Stock futures fall as tech rout deepens before SpaceX IPO
Nasdaq futures slipped 0.2% after Friday’s tech rout as oil jumped and investors braced for SpaceX’s $1.77 trillion IPO.

Stock futures pointed lower as the tech selloff that hit Wall Street late last week carried into the new session, with Nasdaq-100 futures down 0.2% after the benchmark’s biggest drop since April 2025. The move came as investors digested a strong jobs report that pushed up expectations for a Federal Reserve rate hike and a jump in oil after Iran fired missiles at Israel, a combination that revived fears about both growth stocks and geopolitics.
The latest pullback followed a violent rotation out of the market’s most crowded winners. On June 4, the Nasdaq 100 fell 5% in an AI-led rout as yields climbed, halting Wall Street’s rally and underscoring how sensitive the sector has become to higher borrowing costs. Even so, the iShares Semiconductor ETF was still up 79% for the year, a sign that the selloff has come after a massive run rather than after a broad collapse in chip and AI enthusiasm.

The whiplash was already visible in the prior session. On June 3, the Dow Jones Industrial Average closed at a record 51,561.93, up 874.86 points, while the Nasdaq Composite slipped 0.09% to 26,830.96 and the S&P 500 added 0.41% to 7,584.31. That split screen showed money moving away from megacap technology and into more cyclical parts of the market even before the latest rush to the exits.
SpaceX has added another layer of tension. CNBC reported that the company is expected to go public next week in what could be the largest IPO ever, with a valuation of $1.77 trillion. The listing has fueled excitement about the durability of the space, defense and artificial intelligence trade, but it has also intensified talk that some investors are chasing an expensive late-stage narrative just as rates, oil and geopolitical risk are moving against them.

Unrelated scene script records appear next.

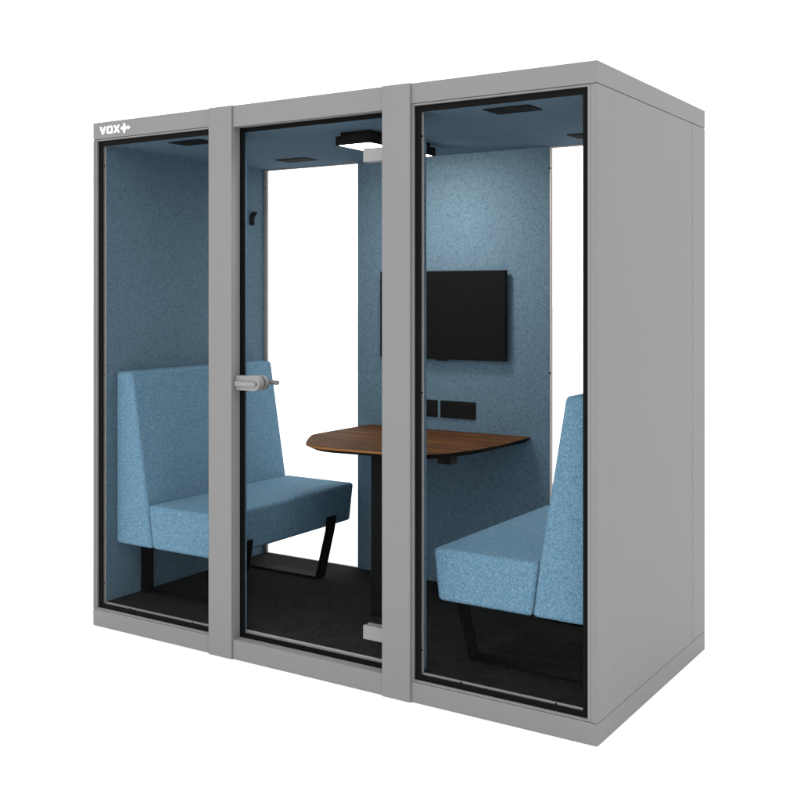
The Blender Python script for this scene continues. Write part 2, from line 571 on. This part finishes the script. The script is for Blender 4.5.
# ------------------------------------------------------------------ table
zt = .853
t = thing('table', 'walnut boat-shaped table on a black column, fixed to the felt back wall between the benches', 'table', (1.205, .7, ZF))
ctrl = [(.7475, .95), (.747, .72), (.765, .64), (.866, .474), (.925, .405), (1.03, .360), (1.18, .366), (1.33, .383), (1.49, .412), (1.562, .465), (1.598, .53), (1.637, .677), (1.654, .85), (1.657, 1.04)]
full = [(.752, YB - .001)] + ctrl + [(1.658, YB - .001)]
out = []
for i in range(len(full) - 1):
    p0 = Vector(full[max(i - 1, 0)]); p1 = Vector(full[i]); p2 = Vector(full[i + 1]); p3 = Vector(full[min(i + 2, len(full) - 1)])
    for k in range(8):
        u = k / 8
        out.append(.5 * ((2 * p1) + (-p0 + p2) * u + (2 * p0 - 5 * p1 + 4 * p2 - p3) * u * u + (-p0 + 3 * p1 - 3 * p2 + p3) * u ** 3))
out.append(Vector(full[-1]))
cen = Vector((1.215, .80))
def thick(x):                      # the edge thins towards the right end
    u = min(max((x - 1.36) / .16, 0), 1)
    return .0105 * (1 - u) + .0025 * u
def loop(z, ins, edge=False):
    r = []
    for p in out:
        if edge:
            z = zt - thick(p.x)
        d = p - cen
        q = p - d.normalized() * ins
        q.y = min(q.y, YB - .001)
        if p.y > YB - .01:
            q.y = YB - .001
        r.append((q.x, q.y, z))
    return r
bm = bmesh.new()
Ls = [[bm.verts.new(p) for p in loop(*a)] for a in ((zt, .0015), (zt - .0015, 0), (zt - .0105, 0, True), (zt - .027, .035))]
n = len(out)
hub = bm.verts.new((1.2, .85, zt))
for k in range(n):
    bm.faces.new((hub, Ls[0][k], Ls[0][(k + 1) % n])).material_index = 0
f = bm.faces.new(list(reversed(Ls[3])))
f.material_index = 2
for a in range(3):
    for k in range(n):
        j = (k + 1) % n
        bm.faces.new((Ls[a][k], Ls[a][j], Ls[a + 1][j], Ls[a + 1][k])).material_index = 0 if a == 0 else (1 if a == 1 else 2)
top = part('tabletop', bm, [M['wood'], M['edge'], M['under']], t, smooth=True)
for p in top.data.polygons:
    p.use_smooth = abs(p.normal.z) < .9
bxpart('column', (1.187, 1.267, .522, .662, ZF + .0065, zt - .028), M['black'], t, .002)
bxpart('foot_plate', (1.180, 1.274, .514, .670, ZF + .0005, ZF + .0065), M['black'], t, .001)
bxpart('switch_box', (1.478, 1.548, .600, .655, zt - .067, zt - .0282), M['dark'], t, .002)

# ------------------------------------------------------------------ monitor, sockets, hook
t = thing('wall_monitor', 'flat black television screen mounted on the blue felt back wall above the table', 'television', (1.1965, 1.13, 1.2))
bxpart('casing', (.845, 1.549, 1.1035, 1.124, 1.2015, 1.6295), M['dark'], t, .002)
bxpart('screen', (.848, 1.546, 1.1015, 1.1034, 1.206, 1.6265), M['screen'], t, .0005)
bxpart('sensor', (1.168, 1.230, 1.104, 1.116, 1.1945, 1.2012), M['dark'], t, .001)
bxpart('wall_bracket', (1.05, 1.35, 1.1242, YB - .0004, 1.32, 1.52), M['black'], t)

def socket(x0, x1, label):
    z0, z1 = .9155, .998
    t = thing('wall_socket', label, 'socket', ((x0 + x1) / 2, YB, (z0 + z1) / 2), 'black socket plates above the table')
    bxpart('plate', (x0, x1, 1.1375, YB - .0004, z0, z1), M['dark'], t, .002)
    k = 3
    for i in range(k):
        xc = x0 + (x1 - x0) * (i + .5) / k
        zc = (z0 + z1) / 2
        bm = bmesh.new()
        ring(bm, xc - .024, xc + .024, zc - .024, zc + .024, xc - .021, xc + .021, zc - .021, zc + .021, 1.1362, 1.1374)
        for dx, dz in ((-.008, .004), (.008, .004), (0, -.009)):
            cyl(bm, (xc + dx, 1.1366, zc + dz), (xc + dx, 1.1374, zc + dz), .0032, 10)
        part('outlet', bm, M['black'], t)
socket(.962, 1.156, 'black wall socket plate partly hidden behind the right front pillar, left of its twin')
socket(1.175, 1.369, 'black wall socket plate fully in view over the table, right of its twin')

t = thing('coat_hook', 'small bent black coat hook on the left felt wall near the rear glass', 'hook', (XL, 1.045, 1.92))
bm = bmesh.new()
prism(bm, [(XL + .0004, 1.888), (XL + .007, 1.888), (XL + .007, 1.928), (XL + .028, 1.955), (XL + .021, 1.961), (XL + .0004, 1.934)], 'y', 1.028, 1.062)
part('hook_plate', bm, M['black'], t, .001)
bm = bmesh.new()
cyl(bm, (XL + .0072, 1.045, 1.905), (XL + .009, 1.045, 1.905), .004, 12)
part('screw', bm, M['dark'], t)

for o in bpy.data.objects:
    if '_org' in o:
        del o['_org']
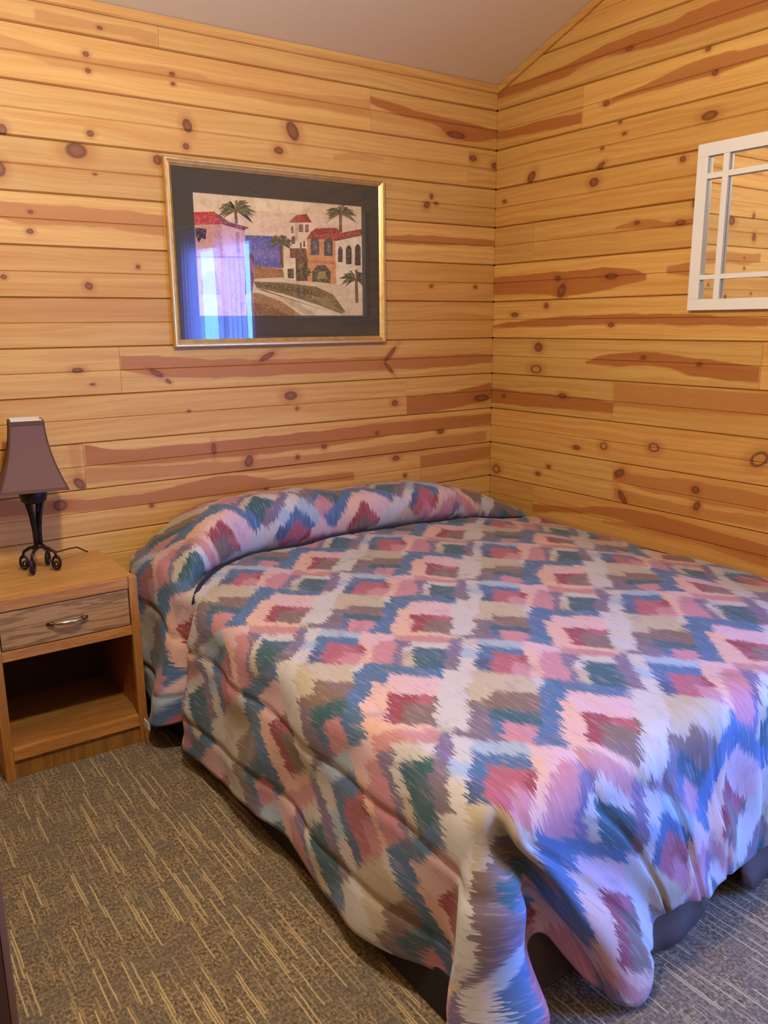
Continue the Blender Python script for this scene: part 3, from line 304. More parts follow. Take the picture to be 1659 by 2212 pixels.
PINE_LIGHT = (0.67, 0.396, 0.114)
PINE_DARK = (0.560, 0.268, 0.070)
PINE_HEART = (0.335, 0.082, 0.020)

def pine_mat(name, axis, seed, tint, knots, streaks):
    """varnished pine board; axis 0 = boards run along x, 1 = along y"""
    mt, nt, b = new_mat(name)
    geo = nt.n('ShaderNodeNewGeometry')
    sx = nt.sep(geo.outputs['Position'])
    al, ac = sx[axis], sx[2]
    rnd = random.Random(seed)
    off = rnd.uniform(-20, 20)
    slow = nt.noise(nt.comb(nt.m('MULTIPLY', al, 1.1), nt.m('MULTIPLY', ac, 6.0), off), 1, 2)
    wav = nt.m('ADD', ac, nt.m('MULTIPLY', slow, .10))
    g1 = nt.noise(nt.comb(nt.m('MULTIPLY', al, 1.3), nt.m('MULTIPLY', wav, 60.0), off), 1, 3, .55)
    g2 = nt.noise(nt.comb(nt.m('MULTIPLY', al, 9.0), nt.m('MULTIPLY', ac, 420.0), off), 1, 2)
    gg = nt.m('ADD', nt.m('MULTIPLY', g1, .75), nt.m('MULTIPLY', g2, .25))
    gf = nt.step(gg, .32, .70)
    L_ = tuple(a * t for a, t in zip(PINE_LIGHT, tint))
    D_ = tuple(a * t for a, t in zip(PINE_DARK, tint))
    col = nt.mix(gf, L_, D_)
    col = nt.mix(nt.step(slow, .45, .75, 0, .35), col, D_)
    wob = nt.noise(nt.comb(nt.m('MULTIPLY', al, 7.0), nt.m('MULTIPLY', ac, 40.0), off), 1, 3)
    wob = nt.m('MULTIPLY', nt.m('SUBTRACT', wob, .5), .022)
    zz = nt.m('ADD', ac, wob)
    for w, pts in streaks:
        x0, x1 = pts[0][0], pts[-1][0]
        lo = min(p[2] for p in pts) - .01; hi = max(p[1] for p in pts) + .01
        t = nt.m('DIVIDE', nt.m('SUBTRACT', al, x0), x1 - x0)
        tc = nt.m('ADD', t, 0.0, clamp=True)
        N = lambda v: (v - lo) / (hi - lo)
        top = nt.curve(tc, [((p[0] - x0) / (x1 - x0), N(p[1])) for p in pts])
        bot = nt.curve(tc, [((p[0] - x0) / (x1 - x0), N(p[2])) for p in pts])
        v = nt.m('DIVIDE', nt.m('SUBTRACT', zz, lo), hi - lo)
        sf = .0035 / (hi - lo)
        m1 = nt.step(nt.m('SUBTRACT', top, v), -sf, sf)
        m2 = nt.step(nt.m('SUBTRACT', v, bot), -sf * 1.6, sf * 1.6)
        e = .006 / (x1 - x0)
        m3 = nt.step(t, -e, e); m4 = nt.step(t, 1 + e, 1 - e)
        mk = nt.m('MULTIPLY', nt.m('MULTIPLY', m1, m2), nt.m('MULTIPLY', m3, m4))
        mk = nt.m('MULTIPLY', mk, nt.m('MULTIPLY', nt.step(g1, .2, .8, .85, .60), w))
        col = nt.mix(mk, col, PINE_HEART)
    dmin = None; rmin = None
    for (a0, z0, rx, rz, an, ring) in knots:
        gn = nt.n('ShaderNodeGroup'); gn.node_tree = KNOT
        nt.put(gn.inputs[0], al); nt.put(gn.inputs[1], nt.m('ADD', ac, nt.m('MULTIPLY', wob, .35)))
        for k, val in enumerate((a0, z0, 1 / rx, 1 / rz, math.cos(math.radians(an)), math.sin(math.radians(an)))):
            gn.inputs[k + 2].default_value = val
        d = gn.outputs[0]
        dmin = d if dmin is None else nt.m('MINIMUM', dmin, d)
        if ring:
            rmin = d if rmin is None else nt.m('MINIMUM', rmin, d)
    if dmin is not None:
        halo = nt.step(dmin, 2.6, .9, 0, .38)
        col = nt.mix(halo, col, PINE_HEART)
        core = nt.step(dmin, 1.15, .72, 0, .86)
        inner = nt.mix(nt.m('MULTIPLY', nt.step(dmin, .25, .95), nt.step(nt.noise(nt.comb(al, ac, off), 160, 2), .3, .6, .6, 1)), (.24, .085, .032), (.065, .022, .012))
        col = nt.mix(core, col, inner)
        if rmin is not None:
            col = nt.mix(nt.step(rmin, .75, .5, 0, .8), col, PINE_DARK)
    fine = nt.noise(nt.comb(nt.m('MULTIPLY', al, 4.0), nt.m('MULTIPLY', ac, 160.0), off), 1, 2)
    pset(nt, b, col, nt.step(fine, .3, .7, .42, .54), 0, .20, fine, .08, .001)
    return mt

def oak_mat(name, axis, seed, light=(176, 118, 62), dark=(120, 70, 32), cathedral=0.0):
    """golden oak; grain runs along the given axis"""
    mt, nt, b = new_mat(name)
    tc = nt.n('ShaderNodeTexCoord')
    sx = nt.sep(tc.outputs['Object'])
    al = sx[axis]
    oth = [sx[i] for i in range(3) if i != axis]
    st = nt.comb(nt.m('MULTIPLY', al, 2.2), nt.m('ADD', nt.m('MULTIPLY', oth[0], 26), seed), nt.m('MULTIPLY', oth[1], 26))
    n1 = nt.noise(st, 1, 3, .55, .4)
    wv = nt.m('SINE', nt.m('MULTIPLY', n1, 34.0 if cathedral else 16.0))
    pores = nt.noise(nt.comb(nt.m('MULTIPLY', al, 22), nt.m('MULTIPLY', oth[0], 480), nt.m('MULTIPLY', oth[1], 480)), 1, 2)
    f = nt.m('ADD', nt.m('MULTIPLY', nt.step(wv, -.2, 1.0), .45 + cathedral), nt.m('MULTIPLY', nt.step(pores, .5, .68), .5), clamp=True)
    col = nt.mix(f, lin(light), lin(dark))
    col = nt.mix(nt.m('MULTIPLY', n1, .35), col, tuple(x * .8 for x in lin(light)))
    pset(nt, b, col, .38, 0, .45, pores, .12, .0008)
    return mt

M_GAP = simple_mat('board_backing', (70, 40, 20), .8, vary=.1)
M_WHITE = simple_mat('white_paint', (232, 230, 226), .38, vary=.03, scale=12)

# ------------------------------------------------------------------ room
Z_EAVE, SLOPE, RIDGE, Y_END, X_END = 2.567, 0.36, -2.45, -4.7, -3.6
def ceil_z(y):
    return Z_EAVE + SLOPE * (-y) if y >= RIDGE else Z_EAVE + SLOPE * (-RIDGE) - SLOPE * (RIDGE - y)

# carpet
def carpet_mat():
    mt, nt, b = new_mat('loop_carpet')
    geo = nt.n('ShaderNodeNewGeometry')
    x, y, z = nt.sep(geo.outputs['Position'])
    wobx = nt.m('MULTIPLY', nt.m('SUBTRACT', nt.noise(nt.comb(nt.m('MULTIPLY', x, 30), nt.m('MULTIPLY', y, 16), 3), 1, 3, .6), .5), .007)
    xx = nt.m('ADD', x, wobx)
    def dashes(w, ln, prob, a, c, sd):
        ci = nt.m('FLOOR', nt.m('DIVIDE', a, w))
        fr = nt.m('FRACT', nt.m('DIVIDE', a, w))
        rs = nt.white(nt.comb(ci, sd, 1.7))
        yy = nt.m('ADD', nt.m('DIVIDE', c, ln), nt.m('MULTIPLY', rs, 7.31))
        ri = nt.m('FLOOR', yy); rf = nt.m('FRACT', yy)
        rv = nt.white(nt.comb(ci, ri, sd))
        on = nt.m('LESS_THAN', rv, prob)
        ends = nt.m('MULTIPLY', nt.step(rf, .02, .08), nt.step(rf, .98, .90))
        band = nt.m('MULTIPLY', nt.step(fr, .05, .30), nt.step(fr, .95, .70))
        return nt.m('MULTIPLY', nt.m('MULTIPLY', on, ends), band), rv
    d1, v1 = dashes(.0062, .17, .105, xx, y, 1.0)
    d2, v2 = dashes(.0062, .08, .16, xx, y, 5.0)
    d3, v3 = dashes(.0058, .06, .26, y, x, 9.0)
    loops = nt.noise(nt.comb(nt.m('MULTIPLY', x, 165), nt.m('MULTIPLY', y, 95), 0), 1, 2, .65)
    patch = nt.noise(nt.comb(nt.m('MULTIPLY', x, 9), nt.m('MULTIPLY', y, 9), 2), 1, 2)
    base = nt.ramp(loops, [(.30, lin((70, 56, 42))), (.50, lin((114, 97, 76))), (.70, lin((164, 145, 114)))])
    base = nt.mix(nt.step(patch, .4, .62, 0, .45), base, lin((98, 92, 82)))
    col = nt.mix(nt.m('MULTIPLY', d3, .38), base, lin((150, 132, 104)))
    col = nt.mix(nt.m('MULTIPLY', d2, .50), col, lin((168, 148, 112)))
    col = nt.mix(nt.m('MULTIPLY', d1, .80), col, lin((190, 166, 124)))
    h = nt.m('ADD', loops, nt.m('MULTIPLY', nt.m('ADD', d1, d3), .5))
    pset(nt, b, col, .95, 0, .12, h, .5, .003)
    return mt
bm = bmesh.new()
add_box(bm, (X_END - .1, Y_END - .1, -.10), (.10, .10, 0))
floor = tag(bm_obj('floor', bm, carpet_mat()), 'grey brown loop carpet with thin tan dashes', 'floor', kind='structure')

# ceiling
M_CEIL = simple_mat('ceiling_plaster', (222, 200, 156), .9, vary=.03, scale=60, bump=.15)
bm = bmesh.new()
zr = ceil_z(RIDGE); ze = ceil_z(Y_END)
add_prism(bm, [(0.1, Z_EAVE - SLOPE * .1), (RIDGE, zr), (Y_END - .1, ze - SLOPE * .1), (Y_END - .1, ze - SLOPE * .1 + .1), (RIDGE, zr + .1), (0.1, Z_EAVE - SLOPE * .1 + .1)], 0, X_END - .1, .1)
tag(bm_obj('ceiling', bm, M_CEIL), 'plain off-white sloping ceiling above the pine walls', 'ceiling', kind='structure')

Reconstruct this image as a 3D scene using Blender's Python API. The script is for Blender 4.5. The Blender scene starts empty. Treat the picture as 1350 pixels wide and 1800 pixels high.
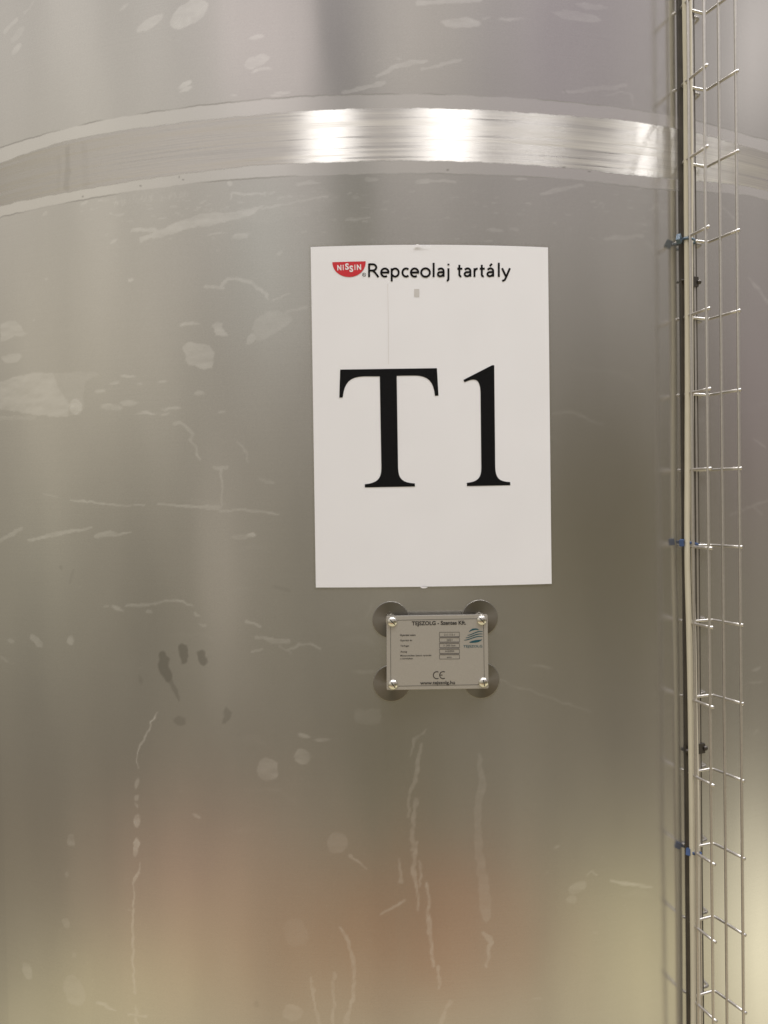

Morningstar offered a sharper warning on valuation, putting SpaceX at $780 billion, about 48% below its private-market valuation of $1.5 trillion. Its analysts said the IPO does not look like the best entry point for retail investors. That gap between headline enthusiasm and fundamental caution captures the mood on Wall Street right now: not panic, but a clear repricing of how much investors are willing to pay for concentrated tech growth in a less forgiving macro and geopolitical climate.